演じる。

先生をやっています。

教室にはいると、チャイムがなるまでの数分、適当に荷物を広げたり、チョークを確認したりしながら、何も始めないで待って。チャイムが鳴り終わったら、学生の方を向いて言います。

 「こんにちわ」

 最初のうちはこれに返さない学生もいて、返さないなら返ってくるまで、繰り返します。そして、こっちを向いたなと思ったら、今日は90分間何をやっていくのかという説明を手短にして、その途中で私は「先生」になります。教室を出たら、もうスイッチを切っているので、私は先生だという意識はありません。教室が私を先生にするのです。

 

もう少し遡ると、家を出てから大江戸線に乗っている間は眠くて、京王線もだいたい寝ているんですが、多摩川を越える手前、調布あたりで目を覚まし、その日の仕事の内容を想起し、多摩川を見て心を洗われます。そして、そこから数駅の間で、私は大学教員になります。大学教員と先生とは、ちょっとマインドが違うんです。

 

私にはいくつもの舞台があって、その中でいろんな役を演じ分けています。
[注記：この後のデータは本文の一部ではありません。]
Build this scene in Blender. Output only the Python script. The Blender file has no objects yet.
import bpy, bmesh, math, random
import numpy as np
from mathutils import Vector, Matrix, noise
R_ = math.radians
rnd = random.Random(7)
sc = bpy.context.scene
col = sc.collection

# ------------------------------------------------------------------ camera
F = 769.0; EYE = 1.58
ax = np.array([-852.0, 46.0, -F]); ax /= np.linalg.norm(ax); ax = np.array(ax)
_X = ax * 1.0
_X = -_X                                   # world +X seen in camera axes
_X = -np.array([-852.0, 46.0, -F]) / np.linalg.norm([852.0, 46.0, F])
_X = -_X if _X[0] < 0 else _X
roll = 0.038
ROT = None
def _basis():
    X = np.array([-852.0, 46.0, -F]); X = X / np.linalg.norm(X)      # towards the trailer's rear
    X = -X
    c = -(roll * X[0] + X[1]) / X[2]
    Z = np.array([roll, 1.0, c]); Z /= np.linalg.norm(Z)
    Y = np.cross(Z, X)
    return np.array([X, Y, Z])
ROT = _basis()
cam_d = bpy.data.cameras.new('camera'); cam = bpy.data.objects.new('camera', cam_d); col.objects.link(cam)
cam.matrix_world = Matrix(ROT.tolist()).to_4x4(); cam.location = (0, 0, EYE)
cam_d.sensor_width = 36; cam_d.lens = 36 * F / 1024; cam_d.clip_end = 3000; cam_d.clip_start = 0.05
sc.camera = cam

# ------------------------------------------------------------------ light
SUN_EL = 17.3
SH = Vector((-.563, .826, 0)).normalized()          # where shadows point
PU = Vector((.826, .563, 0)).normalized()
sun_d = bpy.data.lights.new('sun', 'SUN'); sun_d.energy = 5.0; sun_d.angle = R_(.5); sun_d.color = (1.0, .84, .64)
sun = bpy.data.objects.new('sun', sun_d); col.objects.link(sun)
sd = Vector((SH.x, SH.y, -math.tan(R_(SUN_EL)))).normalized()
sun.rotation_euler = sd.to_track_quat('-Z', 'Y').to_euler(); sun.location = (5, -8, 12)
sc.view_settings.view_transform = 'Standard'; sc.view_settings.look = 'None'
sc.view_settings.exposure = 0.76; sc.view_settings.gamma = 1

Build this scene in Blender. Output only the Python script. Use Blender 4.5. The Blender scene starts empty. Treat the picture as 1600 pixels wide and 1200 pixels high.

そんな話をすると、「僕にも先生やってよー」って言ってくる大人のおともだちがいますが、それはできません。先生は学生のものです。

 

バーカウンターが向こう側の人を数割増しでキラキラさせて見せるように、私も教壇に立つと何か違って見えているのかもしれなくて、だから教壇には立たないようにしていますが。それでも、私は先生です。「先生ほらこっち」って、学生に手をくいって引っ張られて、今日はちょっとびっくりしましたけど。そこは先生らしさを、しっかり演じてやっていきます。